En el episodio titulado La estafeta romántica, perteneciente a la tercera serie de sus Episodios nacionales, habría de narrar también Benito Pérez Galdós (1843-1920) estos mismos acontecimientos con algunas diferencias respecto de los relatos de primera mano antes citados.

El inspirado poema de Zorrilla, por cierto, se titulaba “A la memoria desgraciada del joven literato D. Mariano José de Larra” y comenzaba con estos vibrantes versos:

“Ese vago clamor que rasga el viento
es la voz funeral de una campana;
vano remedo del postrer lamento
de un cadáver sombrío y macilento
que en sucio polvo dormirá mañana…”

Un café romántico de Madrid en 1836.
Supongo que en sus Recuerdos… Zorrilla dará su personal versión de la anécdota y confío en que se disculpará también por aquellos ingratos versos suyos, en los que se desdecía de sus comienzos literarios:

“Nací como una planta corrompida
al borde de la tumba de un malvado
y mi primer cantar fue a un suicida.
¡Augurio fue, por Dios, bien desdichado!...”

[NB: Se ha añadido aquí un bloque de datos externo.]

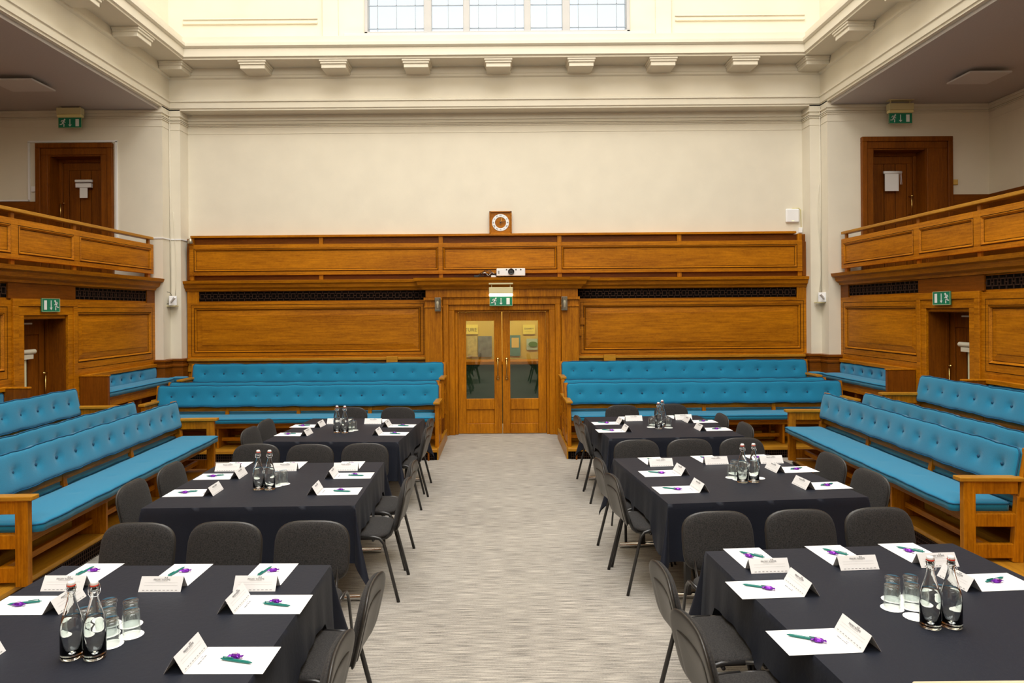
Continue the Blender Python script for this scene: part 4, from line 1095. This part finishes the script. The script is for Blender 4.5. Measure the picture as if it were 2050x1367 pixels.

Pero volvamos, para terminar, a las exequias de Larra y a rendir un homenaje a su memoria para conmemorar la efeméride de su romántico fallecimiento.

Recordemos, al efecto, el conocido poema que Luis Cernuda (1902-1963), con ocasión del primer centenario del más célebre suicidio de nuestras letras, dedicó “A Larra con unas violetas” (1937). 

Mariano José de Larra.
Escrito en plena Guerra civil, Cernuda corregía en impresionantes versos la conocida frase de Larra “Escribir en Madrid es llorar…” (en su artículo “Horas de invierno”, de 1836):

“…Y nuestra gran madrastra, mírala hoy deshecha,
Miserable aún bella entre las tumbas grises
De los que como tú, nacidos en su estepa,
Vieron mientras vivían morirse la esperanza,
Y gritaron entonces, sumidos por tinieblas,
A hermanos irrisorios que jamás escucharon.
Escribir en España no es llorar, es morir,
Porque muere la inspiración envuelta en humo,
Cuando no va su llama libre en pos del aire…”

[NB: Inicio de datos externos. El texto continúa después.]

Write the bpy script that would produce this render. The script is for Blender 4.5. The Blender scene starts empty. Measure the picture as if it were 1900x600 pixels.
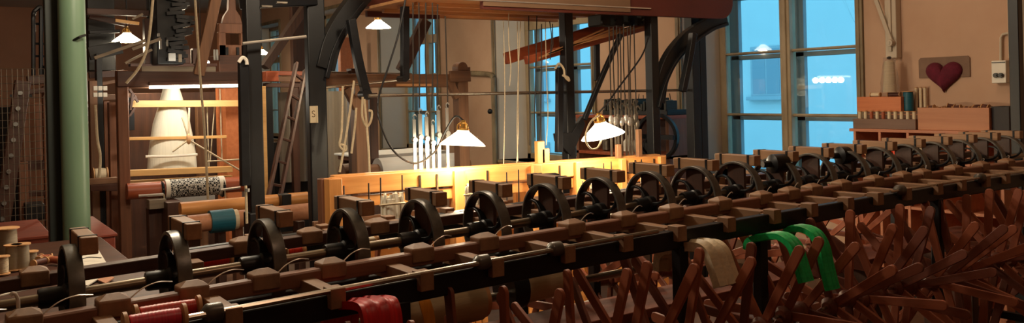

Volvemos así al principio: Cernuda se dirige a Larra para mostrarle un país deshecho por la guerra, José Félix lee a Zorrilla mientras oye el tiroteo en la calle… Vieron mientras vivían morirse la esperanza.


[1] Prólogo de Nicomedes Pastor Díaz a la edición de las Obras de José Zorrilla, París, 1847.
[2] Artículo recogido en el tomo III de las Obras completas del Marqués de Molíns, 1882.